Il quale Casaleggio, a ridosso delle elezioni europee del 2014, si ammala per la seconda volta e perde il polso sul partito. Inizia la scalata.
Di Maio fa la sua mossa: manda avanti un collega (non si espone mai in prima persona) e fa proporre ai “garanti” la costituzione del Direttorio. Inizialmente, la proposta è respinta: in Supernova documentiamo un ferocissimo scambio via email tra i fondatori e lo sherpa del vicepresidente della Camera. Ma è solo questione di tempo: alla fine, il direttorio si fa. Ne fanno parte Di Maio, Di Battista, Fico, Sibilia e Ruocco. Due potenziali avversari, un’amica stretta di Grillo, il riferimento dei parlamentari complottisti (che all’epoca non sono pochi). In quell’organo, che diventa di fatto la segreteria del Partito, Di Maio consolida il suo potere e la sua influenza: gli altri parlamentari escono dai radar dei giornali, che si concentrano sui cinque.
Quell’esperienza dura due anni, fino al 2016, quando diventa chiaro che la leadership politica del partito è, ormai, di Di Maio.

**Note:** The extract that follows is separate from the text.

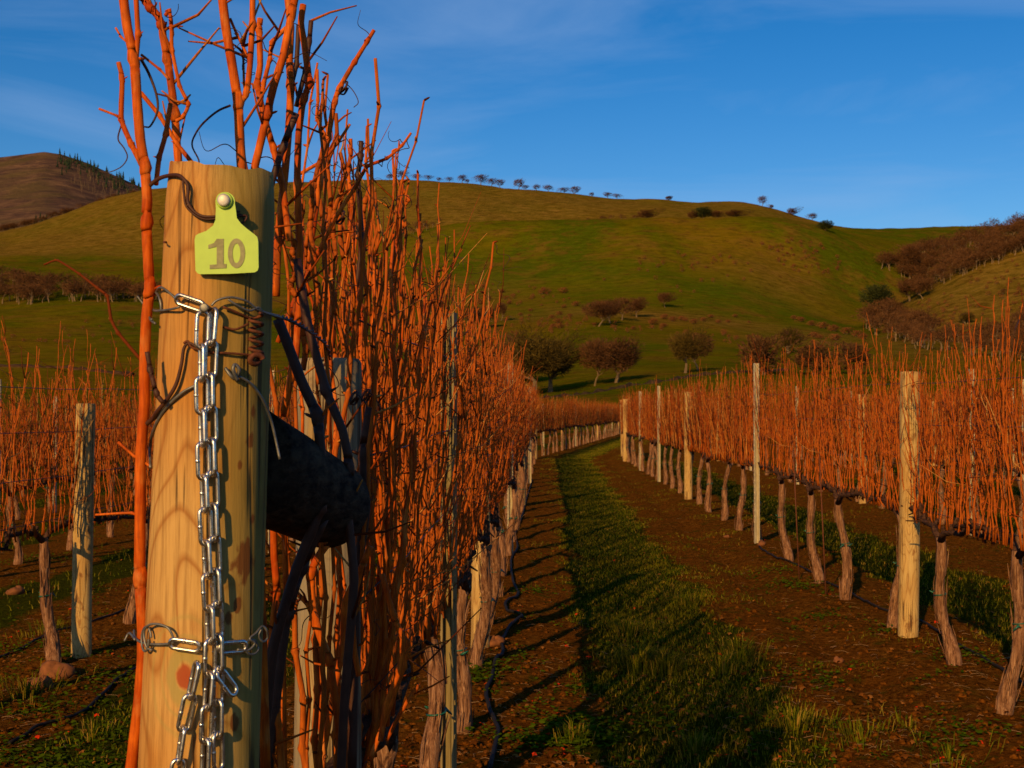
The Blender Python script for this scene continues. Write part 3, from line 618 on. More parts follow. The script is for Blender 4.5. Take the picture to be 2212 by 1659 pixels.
def tendril(M2, q, p, size=.05, r=.0011, n=14, turns=None):
    d = Vector((q.gauss(0, 1), q.gauss(0, .7), q.gauss(0, .5))).normalized(); u = d.orthogonal().normalized(); v = d.cross(u); pts = [p]; turns = turns or q.uniform(.4, 2.2)
    for i in range(1, n):
        t = i / (n - 1); a = t * turns * 6.283; rr = size * .35 * t; pts.append(p + d * size * t * 1.3 + (u * math.cos(a) + v * math.sin(a)) * rr)
    M2.tube(pts, [r * (1 - .6 * i / (n - 1)) for i in range(n)], 3, False)
def make_trunk(q, r=.04, lean=.12, sides=10, H=.92):
    M2 = MB(); n = 15; lx, ly = q.uniform(-lean * .4, lean * .4), q.uniform(-lean, lean); ph = q.uniform(0, 6); pts = []; rad = []
    for i in range(n):
        t = i / (n - 1); pts.append(Vector((lx * (t - .0) + .018 * math.sin(t * 7 + ph), ly * (t) + .022 * math.sin(t * 6 + ph * 2), -.06 + (H + .06) * t)))
        rad.append(r * (1.22 - .45 * t + .18 * math.exp(-((t - .1) / .1) ** 2) + .14 * math.sin(t * 19 + ph)) * (1.0 if t < .93 else 1.25))
    M2.tube(pts, rad, sides)
    nv = len(M2.v)
    for i in range(nv):
        v = Vector(M2.v[i]); k = i // sides
        if k < n: c = pts[k]; dv = v - c; a = i % sides; dv *= 1 + .22 * math.sin(a * 2.4 + k * .5 + ph) * (1 if a % 2 else -.5); M2.v[i] = tuple(c + dv)
    for i in range(34):                        # shaggy strips of bark
        k = q.randint(1, n - 4); a = q.uniform(0, 6.28); rr = rad[k] * 1.04; o = Vector((math.cos(a), math.sin(a), 0))
        p0 = pts[k] + o * rr; p1 = pts[k + 1] + o * rr * 1.1; p2 = pts[k + 2] + o * (rr * 1.05 + q.uniform(0, .012))
        M2.tube([p0, p1, p2], [.0035, .004, .0012], 3, False)
    return M2, pts[-1], pts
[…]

Casaleggio muore ad aprile di quell’anno: era l’unico vero ostacolo alla corsa del fuoricorso di Pomigliano. Alla festa del partito nel 2015 a Imola, infatti, Casaleggio aveva urlato nel microfono con le poche forze che gli rimanevano: “non ci faremo imporre il candidato premier dalle televisioni”. Il riferimento era chiarissimo. E infatti, due giorni dopo il funerale del fondatore, Luigi Di Maio è in TV, in prima serata, al TG1: “il candidato lo sceglieremo in rete, se il Movimento vorrà io non mi tirerò indietro”. È fatta.
In quel momento è già tutto deciso: Di Maio e Davide Casaleggio, il figlio del defunto fondatore, hanno già stretto l’accordo. Davide continuerà a gestire i dati e i soldi delle donazioni, centinaia di migliaia di euro all’anno (oggi, alcuni milioni a legislatura), Luigi sarà il capo. Garante del patto: Rocco Casalino, che mantiene il controllo sulla comunicazione, premiando e punendo i parlamentari ossia scegliendo chi va in tv, chi rilascia interviste.
La Rivolta monta, viene riportata dai giornali. Ma dura poco: Di Maio sa di avere dalla sua Casaleggio, Casalino, la maggioranza del gruppo parlamentare e un nuovo Statuto nel cassetto. Nel 2017 Luca Lanzalone scrive, infatti, le nuove regole: l’associazione Rousseau di Casaleggio diventa di fatto la tesoreria del Movimento, controlla le donazioni e i processi democratici del partito; il capo politico non è più Grillo, ma viene eletto dalla base.
La votazione si svolge, ma contro Di Maio non c’è nessuno dei parlamentari di peso: né Di Battista né Fico si candidano. Di Maio diventa candidato premier, garantendo i parlamentari in uscita: tutti avranno la loro fetta di torta.
Oggi, i parlamentari di seconda nomina hanno quasi tutti un incarico istituzionale: chi presidente di commissione, chi sottosegretario. Perfino Laura Castelli, che è stata nostra fonte per Supernova: viceministro. Roberto Fico è presidente della Camera. Davide Casaleggio conserva il suo ruolo, inamovibile, la sua influenza, l’amministrazione dei soldi.